Besides not feeling the need to learn to drive when I was younger, I also struggled with anxiety, and the idea of learning to drive was terrifying. I had a fear of driving, and I felt it would be dangerous for me and for those on the road. When you're driving, it's not just your safety you take in your hands; it's also those around you, and you have to consider everything. I didn't want that responsibility, and honestly, there's still a part of me that doesn't.
But as I've gotten older, I've started to feel like something needs to change. Now that I've adjusted to life as a mom of two here in Italy, I want to learn to adapt in other ways, and one of the things I'm tackling is finally learning to drive.
I'm facing my fear and enrolled in driving school
I know getting my driver's license will offer major benefits to my family and me. For one thing, I will no longer be completely dependent on my husband to get me around since where we live, Uber is not a thing. That in itself will be a game changer for me. I will be able to go out by myself or with my children whenever I want, and having that independence will really boost my mental health.

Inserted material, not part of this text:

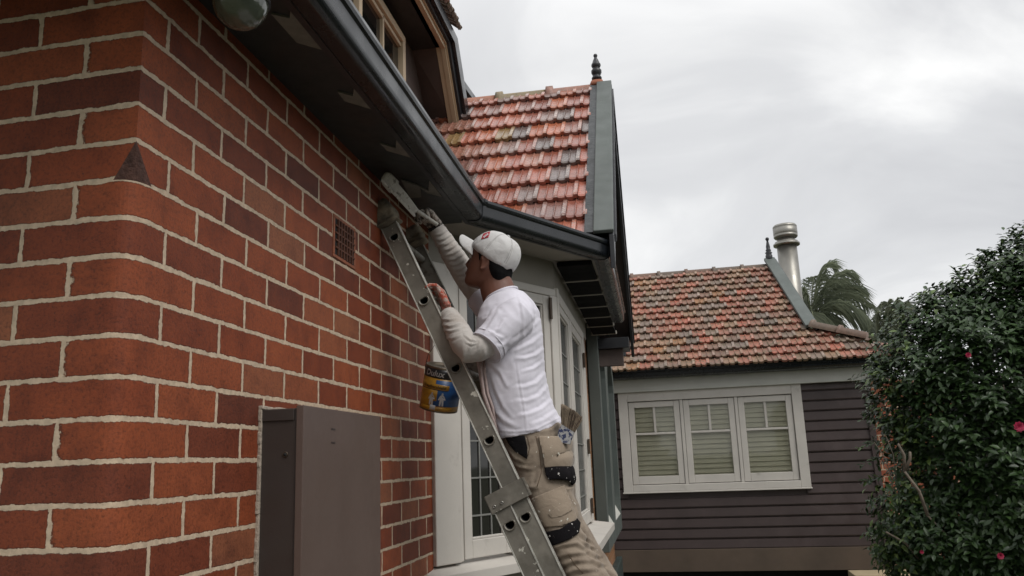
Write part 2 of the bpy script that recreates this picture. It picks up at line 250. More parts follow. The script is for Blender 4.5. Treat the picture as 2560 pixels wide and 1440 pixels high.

Yes, I am scared about learning to drive so late in life at the age of 35, and there is a part of me that's concerned I won't be able to follow through. But this upcoming year, I'm enrolling in driving school. Who knows? Maybe I will surprise myself and actually enjoy driving.
I'm trying to remind myself that I can't let fear get in the way of living. If I always let fear dictate my actions, I probably never would have moved at such a young age to a country where I didn't know anyone or speak the language. That decision worked out well for me, and hopefully, so will this next step.